Sunday, May 17, 2009

Another odd Rotary Invocation

My Rotary Club assigns the job of presenting invocations to volunteers like most clubs.  Our club is larger than most and with a diverse membership representing many faiths.  So when the duty came to me I wanted to do something different that the 'stock' Christian invocation we hear nearly every week.

My first invocation was based on a Masonic theme.   My most recent was on Karma.  Another was on Stoicism.  

A recent blog posting by Tim Ferriss titled: On The Shortness of Life: An Introduction to Seneca really resonated with me.  I had read quite a lot about Stoicism but didn't know nearly as much about it as I did after I had read his post.  This is a 'must read' for anyone convinced that we are living in unique times, with unprecedented challenges and confronted by post-modern issues of meaning and relevance.  Get over it!  It's all been done before, thought before and reasoned before.  Our best course is to take advantage of this great work and benefit from it.

With humility, I present the invocation I delivered at the Indianapolis Rotary Club on January 29, 2008.

"In the third century BC a philosophical movement known as Stoicism was conceived in Greece by a philosopher named Zeno.  His teachings ultimately gained popularity thoughout Imperial Rome.  Much of what we know about Stoics today we have learned from the diary of the Roman Emperor Marcus Aurelius.  

In those days, religion wasn't helpful to mark the path to a desirable "good flow of life".  Philosophers literally gave such lessons on porches - the Greek name for which is stoa - thus the first teachers became Stoics.

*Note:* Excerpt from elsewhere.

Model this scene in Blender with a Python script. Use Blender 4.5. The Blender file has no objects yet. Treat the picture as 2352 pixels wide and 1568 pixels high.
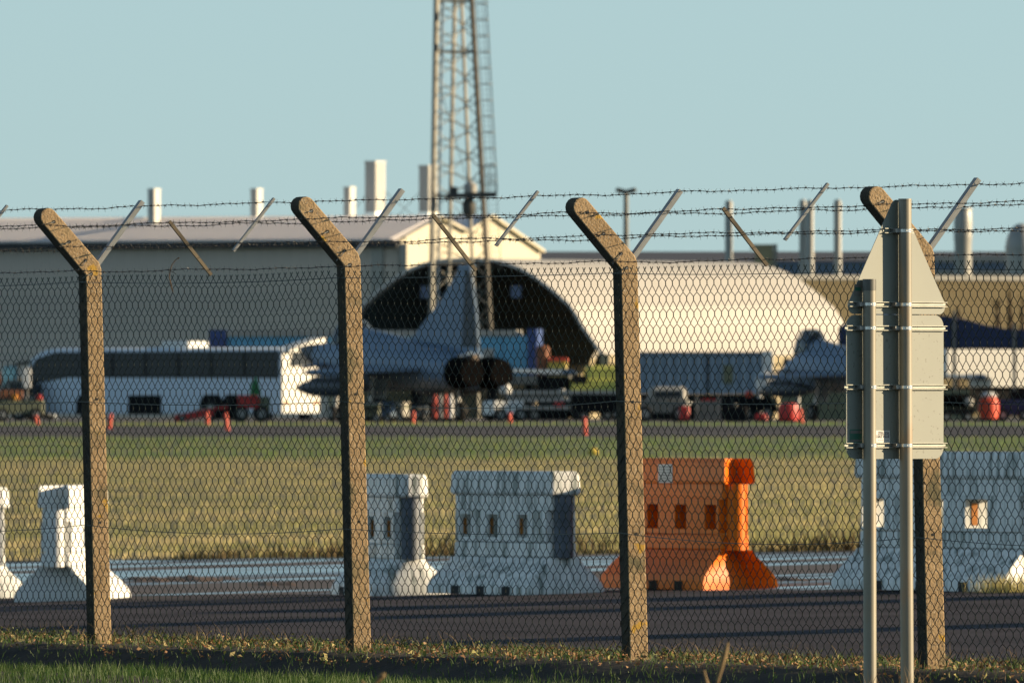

Stoics believe that all that is necessary to have a happy life is to 'live in agreement with nature'  This included practicing prudence, wisdom, justice, courage and moderation.  These are purely internal prescriptions.  Virtue is the sole good.  Humans can exercize their power of choice and decide to be happy.  Stoicism shows them how.  The way may be hard, but the rules are simple.  A person who achieved the pinnacle of Stoic virtue was called a Sage.''

Like our Rotary Four Way Test, a Stoic life emphasized Ethics.  In addition to truth, they believed that to conform our affairs with nature demanded consideration of the concerns of others.  Sounds like 'Fair to all' and 'Beneficial to all concerned' to me.  Over 2000 years before Paul Harris was born, Stoic philosphy anticipated the words 1.2 million Rotarians would use to inspire our thoughts and actions.

Least important to a happy life were external attributes that include wealth, possessions, status - even health.  They called these 'indifferents'.  As if, with the proper internal focus, these common measures of success were unimportant to true happiness.  So should we believe today.

Many of you may not have heard of the Stoics, or of their philosophy.  The agreement of their views with our Rotarian mottos should give us confidence in their timeless relevance.  But most of us *have* heard of this prayer that unmistakably encapsulate Stoic beliefs.  It's called the Serenity Prayer:

God, give us grace to accept with serenity the things that cannot be changed, courage to change the things that should be changed, and the wisdom to distinguish the one from the other.  Amen."